Quad/Graphics’ 1st Quarter 2010 was slightly worse than last year’s, and it expects to close some high-cost U.S. printing plants when it merges with Worldcolor this summer.
Those are among the revelations in a document the big Wisconsin-based printing company filed with the Securities and Exchange Commission Friday.
The document is being sent to Worldcolor shareholders in advance of their special meeting on June 25 to vote on a merger with Quad that would create the continent’s second largest printing company. A June 28 court hearing in Montreal could be the final step in consummating the deal now that all anti-trust hurdles have been cleared.
Quad/Graphics’ sales in the quarter ended March 31 were down 3% from the previous year, while its losses doubled to $8.5 million. The loss equaled about 2% of total sales, which is not bad considering the recession and the usual post-Christmas slowdown in printing. Worldcolor’s $59 million quarterly loss, after all, was more than 8% of its total revenue.

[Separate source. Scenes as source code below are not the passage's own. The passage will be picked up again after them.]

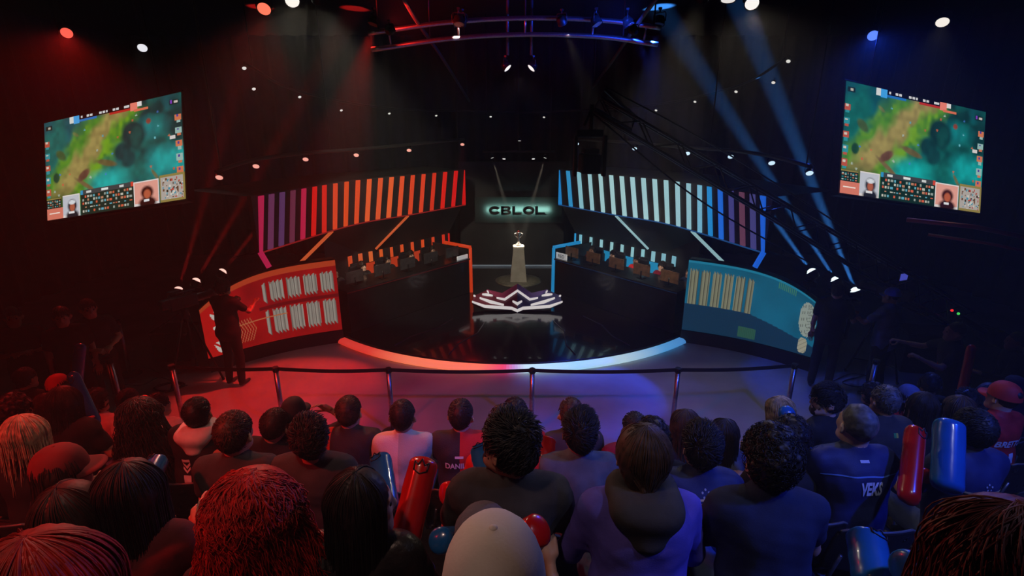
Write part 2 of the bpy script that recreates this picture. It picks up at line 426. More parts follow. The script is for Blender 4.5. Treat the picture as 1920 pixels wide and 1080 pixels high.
    for i in (0, 1):
        H, Kn, A = J['leg%d' % i]; g.cap(H, Kn, .092*b, .07, k=.04); g.cap(Kn, A+np.array([0, 0, .0]), .07, .058, k=.03)
    V, Q = g.net(1); V = V+vnormals(V, Q)*(.006*wob(V, 50, 3, 6))[:, None]
    tm = mesh_np('trousers', V, Q)
    out = dict(body=me, shirt=sm, trousers=tm, R=R, hc=hc, J=J, sv=None); _BODY[kk] = out; return out

# ---- hair (in head space)
def strand_tubes(paths, r, n=3):
    """paths (S,P,3) -> tapered thin locks"""
    S, P, _ = paths.shape; d = np.gradient(paths, axis=1); d /= np.maximum(np.linalg.norm(d, axis=2, keepdims=True), 1e-9)
    ref = paths.mean(1, keepdims=True)*0+np.array([.31, .21, .93]); a = np.cross(d, ref); a /= np.maximum(np.linalg.norm(a, axis=2, keepdims=True), 1e-6); b = np.cross(d, a)
    tp = np.sin(np.linspace(.35, math.pi*.94, P))[None, :, None]*np.asarray(r).reshape(-1, 1, 1)
    V = np.stack([paths+(a*math.cos(2*math.pi*k/n)+b*math.sin(2*math.pi*k/n))*tp for k in range(n)], 2)   # S,P,n,3
    s, p, k = np.mgrid[0:S, 0:P-1, 0:n]; i = lambda s, p, k: (s*P+p)*n+(k % n)
    Q = np.stack([i(s, p, k), i(s, p, k+1), i(s, p+1, k+1), i(s, p+1, k)], -1).reshape(-1, 4)
    return V.reshape(-1, 3), Q
SK_C, SK_R = np.array([0, -.012, .032]), np.array([.077, .097, .103])
def hair_core(h, off, low=-.075, fx=.0, back=None, face=True):
    g = Grid((-.2, -.24, -.5 if back else -.2), (.2, .2, .22), h)
    g.ell(SK_C+np.array([0, -.006, .004]), SK_R+np.array([off+.017 if back else off*.62, off, off]), .01)
    if back: back(g)
    X, Y, Z = g.full()
    # hairline: a plane that falls from the forehead to the nape, plus the ears kept free
    line = (Z-.072)*.62-(Y-.085)*.78+.0
    g.f = np.maximum(g.f, -(line+.082+fx)/1.0 if False else -(Z*.55-Y*.83+.052+fx))
    if not back:
        g.f = np.maximum(g.f, low-Z)
        for s in (-1, 1): g.ell((s*.095, .012, -.018), (.032, .04, .042), .008, sub=True)
    return g
_HAIR = {}
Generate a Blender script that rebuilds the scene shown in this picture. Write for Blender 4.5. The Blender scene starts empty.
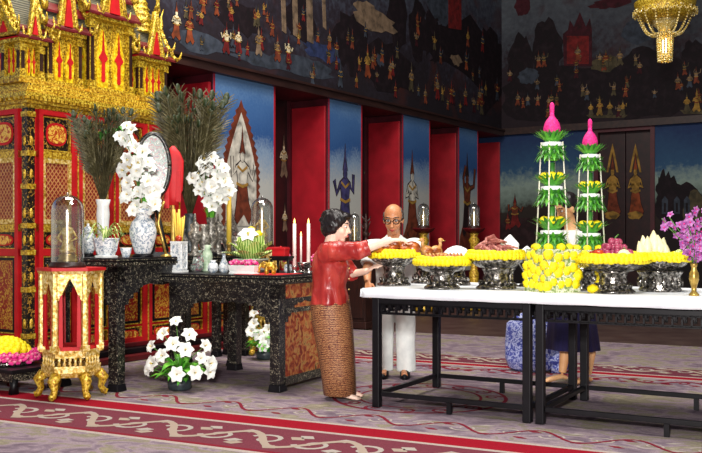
import bpy, math, random
from mathutils import Vector, Matrix, noise as mnoise

# ---------------------------------------------------------------- camera, world, lights, exposure
C = bpy.context.scene.collection
SC = bpy.context.scene
F, CX, HY, H = 928.0, 351.0, 238.0, 1.3       # focal length in pixels, principal column, horizon row, eye height
cam_d = bpy.data.cameras.new('camera'); cam = bpy.data.objects.new('camera', cam_d); C.objects.link(cam)
cam.location = (0, 0, H); cam.rotation_euler = (math.pi/2, 0, 0)
cam_d.sensor_width = 36; cam_d.lens = F/702*36; cam_d.shift_y = (HY-226.5)/702
cam_d.clip_end = 200
SC.camera = cam

W = bpy.data.worlds.new('hall_air'); SC.world = W; W.use_nodes = True
bg = W.node_tree.nodes['Background']; bg.inputs[0].default_value = (1.0, .93, .9, 1); bg.inputs[1].default_value = .22

def area(name, loc, target, sx, sy, power, col=(1, 1, 1)):
    l = bpy.data.lights.new(name, 'AREA'); l.shape = 'RECTANGLE'; l.size = sx; l.size_y = sy
    l.energy = power; l.color = col
    o = bpy.data.objects.new(name, l); C.objects.link(o); o.location = loc
    o.rotation_euler = (Vector(target)-Vector(loc)).to_track_quat('-Z', 'Y').to_euler()
    return o
area('camera_flash', (-.25, -.3, 2.1), (-.2, 9, 1.2), .5, .4, 640, (1, .97, .94))
area('overhead_fill_left', (-1.5, 9.0, 8.6), (-2.5, 13, 1), 4, 3, 900, (1, .93, .85))  # added fill light brightening the left wall, no actual lamps hang here
area('overhead_fill_front', (2.5, 4.5, 8.6), (0.5, 8.5, .5), 3, 3, 520, (1, .95, .9))  # second added fill from above for tables and carpet, not a fixture

SC.view_settings.view_transform = 'Standard'
SC.view_settings.look = 'None'
SC.view_settings.gamma = 1
SC.view_settings.use_curve_mapping = False
SC.view_settings.exposure = 0.0

R = math.radians
PI = math.pi
rnd = random.Random(7)

# ---------------------------------------------------------------- small helpers
def S(h):                                   # '#rrggbb' to linear
    h = h.lstrip('#'); o = []
    for i in (0, 2, 4):
        c = int(h[i:i+2], 16)/255
        o.append(c/12.92 if c <= .04045 else ((c+.055)/1.055)**2.4)
    return (*o, 1)
def G(px, py):                              # floor point seen at a pixel
    Y = H*F/(py-HY); return ((px-CX)*Y/F, Y)
def XA(px, Y): return (px-CX)*Y/F
def ZA(py, Y): return H-(py-HY)*Y/F

class MB:
    def __init__(s): s.v = []; s.f = []; s.m = []; s.sm = []
    def add(s, vs, fs, m=0, smooth=False):
        o = len(s.v); s.v += [tuple(v) for v in vs]
        for i, f in enumerate(fs):
            s.f.append(tuple(o+k for k in f)); s.m.append(m[i] if isinstance(m, (list, tuple)) else m); s.sm.append(smooth)
        return s
    def box(s, c, d, m=0, rz=0, rx=0, ry=0, tp=1.0):
        x, y, z = d[0]/2, d[1]/2, d[2]/2
        vs = [(-x, -y, -z), (x, -y, -z), (x, y, -z), (-x, y, -z), (-x*tp, -y*tp, z), (x*tp, -y*tp, z), (x*tp, y*tp, z), (-x*tp, y*tp, z)]
        M = Matrix.Translation(c) @ Matrix.Rotation(rz, 4, 'Z') @ Matrix.Rotation(ry, 4, 'Y') @ Matrix.Rotation(rx, 4, 'X')
        # face order: bottom, top, -y, +x, +y, -x
        return s.add([M @ Vector(v) for v in vs], [(3, 2, 1, 0), (4, 5, 6, 7), (0, 1, 5, 4), (1, 2, 6, 5), (2, 3, 7, 6), (3, 0, 4, 7)], m)
    def bx(s, x0, x1, y0, y1, z0, z1, m=0):
        return s.box(((x0+x1)/2, (y0+y1)/2, (z0+z1)/2), (x1-x0, y1-y0, z1-z0), m)
    def tube(s, pts, r, n=8, m=0, caps=True, smooth=True, flat=None):
        pts = [Vector(p) for p in pts]; k = len(pts)
        rs = list(r) if isinstance(r, (list, tuple)) else [r]*k
        vs = []; prev = None
        for i, p in enumerate(pts):
            t = (pts[min(i+1, k-1)]-pts[max(i-1, 0)])
            t = t.normalized() if t.length > 1e-9 else Vector((0, 0, 1))
            if prev is None:
                a = Vector((0, 0, 1)) if abs(t.z) < .9 else Vector((1, 0, 0))
                n1 = t.cross(a).normalized()
            else:
                n1 = (prev-t*prev.dot(t)); n1 = n1.normalized() if n1.length > 1e-6 else t.orthogonal().normalized()
            prev = n1; n2 = t.cross(n1)
            for j in range(n):
                a = 2*PI*j/n
                q = n1*math.cos(a)*rs[i]+n2*math.sin(a)*rs[i]*(flat or 1)
                vs.append(p+q)
        fs = []
        for i in range(k-1):
            for j in range(n):
                fs.append((i*n+j, i*n+(j+1) % n, (i+1)*n+(j+1) % n, (i+1)*n+j))
        if caps: fs += [tuple(reversed(range(n))), tuple((k-1)*n+j for j in range(n))]
        return s.add(vs, fs, m, smooth)
    def lathe(s, prof, n=20, c=(0, 0, 0), m=0, sx=1, sy=1, ph=0, smooth=True, caps=True):
        vs = []; k = len(prof)
        for r, z in prof:
            for j in range(n):
                a = 2*PI*j/n+ph; vs.append((c[0]+r*math.cos(a)*sx, c[1]+r*math.sin(a)*sy, c[2]+z))
        fs = []; ms = []
        for i in range(k-1):
            for j in range(n):
                fs.append((i*n+j, i*n+(j+1) % n, (i+1)*n+(j+1) % n, (i+1)*n+j))
        if caps: fs += [tuple(reversed(range(n))), tuple((k-1)*n+j for j in range(n))]
        return s.add(vs, fs, m, smooth)
    def ball(s, c, r, m=0, nu=12, nv=8, M=None, smooth=True, bump=0, rn=None):
        if isinstance(r, (int, float)): r = (r, r, r)
        vs = [(0, 0, -1)]; 
        for i in range(1, nv):
            a = -PI/2+PI*i/nv
            for j in range(nu):
                b = 2*PI*(j+(.5 if bump and i % 2 else 0))/nu
                k = 1 if not bump else 1+bump*((i+j) % 2*2-1)+((rn.random()-.5)*bump if rn else 0)
                vs.append((math.cos(a)*math.cos(b)*k, math.cos(a)*math.sin(b)*k, math.sin(a)*k))
        vs.append((0, 0, 1)); fs = []
        for j in range(nu): fs.append((0, 1+(j+1) % nu, 1+j))
        for i in range(nv-2):
            for j in range(nu):
                a, b = 1+i*nu+j, 1+i*nu+(j+1) % nu
                fs.append((a, b, b+nu, a+nu))
        l = len(vs)-1
        for j in range(nu): fs.append((l, 1+(nv-2)*nu+j, 1+(nv-2)*nu+(j+1) % nu))
        T = Matrix.Translation(c) @ (M or Matrix.Identity(4)) @ Matrix.Diagonal((*r, 1))
        return s.add([T @ Vector(v) for v in vs], fs, m, smooth)
    def prism(s, poly, d, M=None, m=0):      # polygon in xy, extruded 0..d along z
        M = M or Matrix.Identity(4); n = len(poly)
        ar = sum(poly[i][0]*poly[(i+1) % n][1]-poly[(i+1) % n][0]*poly[i][1] for i in range(n))
        if ar < 0: poly = poly[::-1]
        vs = [M @ Vector((x, y, 0)) for x, y in poly]+[M @ Vector((x, y, d)) for x, y in poly]
        fs = [tuple(reversed(range(n))), tuple(n+i for i in range(n))]+[(i, (i+1) % n, n+(i+1) % n, n+i) for i in range(n)]
        return s.add(vs, fs, m)
    def strip(s, pts, ws, nrm, m=0, fold=0, smooth=True):   # leaf / petal / ribbon along a path
        pts = [Vector(p) for p in pts]; k = len(pts); vs = []
        for i, p in enumerate(pts):
            t = (pts[min(i+1, k-1)]-pts[max(i-1, 0)]).normalized()
            sd = t.cross(Vector(nrm)); sd = sd.normalized() if sd.length > 1e-6 else t.orthogonal().normalized()
            up = sd.cross(t)
            vs += [p-sd*ws[i]+up*fold*ws[i], p, p+sd*ws[i]+up*fold*ws[i]]
        fs = []
        for i in range(k-1):
            for j in (0, 1): fs.append((3*i+j, 3*i+j+1, 3*i+j+4, 3*i+j+3))
        return s.add(vs, fs, m, smooth)
    def loft(s, rings, m=0, caps=True, smooth=True):
        n = len(rings[0]); vs = [p for r in rings for p in r]; fs = []
        for i in range(len(rings)-1):
            for j in range(n): fs.append((i*n+j, i*n+(j+1) % n, (i+1)*n+(j+1) % n, (i+1)*n+j))
        if caps: fs += [tuple(reversed(range(n))), tuple((len(rings)-1)*n+j for j in range(n))]
        return s.add(vs, fs, m, smooth)
    def mesh(s, name, mats):
        me = bpy.data.meshes.new(name); me.from_pydata(s.v, [], s.f)
        for x in (mats if isinstance(mats, (list, tuple)) else [mats]): me.materials.append(x)
        me.polygons.foreach_set('material_index', s.m); me.polygons.foreach_set('use_smooth', s.sm)
        me.update(); return me
    def build(s, name, mats, parent=None, loc=(0, 0, 0), rz=0, bevel=0, label=None, **kw):
        o = bpy.data.objects.new(name, s.mesh(name, mats)); C.objects.link(o)
        o.location = loc; o.rotation_euler = (0, 0, rz)
        if parent is not None: o.parent = parent
        if bevel:
            b = o.modifiers.new('bevel', 'BEVEL'); b.width = bevel; b.segments = 2; b.limit_method = 'ANGLE'; b.angle_limit = R(40)
        if label: o['label'] = label
        for k, v in kw.items(): o[k] = v
        return o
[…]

The “continued but somewhat lessened decline in demand for commercial printing due to the global economic recession” was the main reason for the sales decrease, Quad said. “Product sales also declined due to continued pricing pressures related to increased competition and industry overcapacity. These decreases were partially offset by an increase in recycling sales due to increased prices received on recycled paper.”
Some of the estimated $225 million in annual cost savings that Quad expects the merger to produce will come “from commercial printing capacity consolidation into lower cost, more modern and efficient printing facilities from certain high cost facilities (primarily in the United States).”
Other sources of savings it cites are increased purchasing volume, “elimination of redundant administrative costs (including the consolidation of the corporate headquarters),” and “better utilization of shipping, distribution and warehousing logistics" as a result of the plant consolidations.
Worldcolor projects the savings will be even higher -- $285 million – apparently because it “estimated greater procurement synergies than Quad/Graphics” did.
Privately held Quad has historically been tight-lipped about its financial status and results, but the process of acquiring Worldcolor and going public is forcing it to reveal more. Still, the First Quarter data are less detailed than what a public company usually releases and were not accompanied by a press release, which is why Quad’s quarterly results have not appeared in newspapers or the trade press.
(“No news release, no news coverage,” a journalist friend told me in explaining the impact of the news media’s budget cuts on business-news coverage. But because Dead Tree Edition is published by a somewhat obsessive hobbyist rather than a real journalist, we continue to read and report on actual source documents. How quaint!)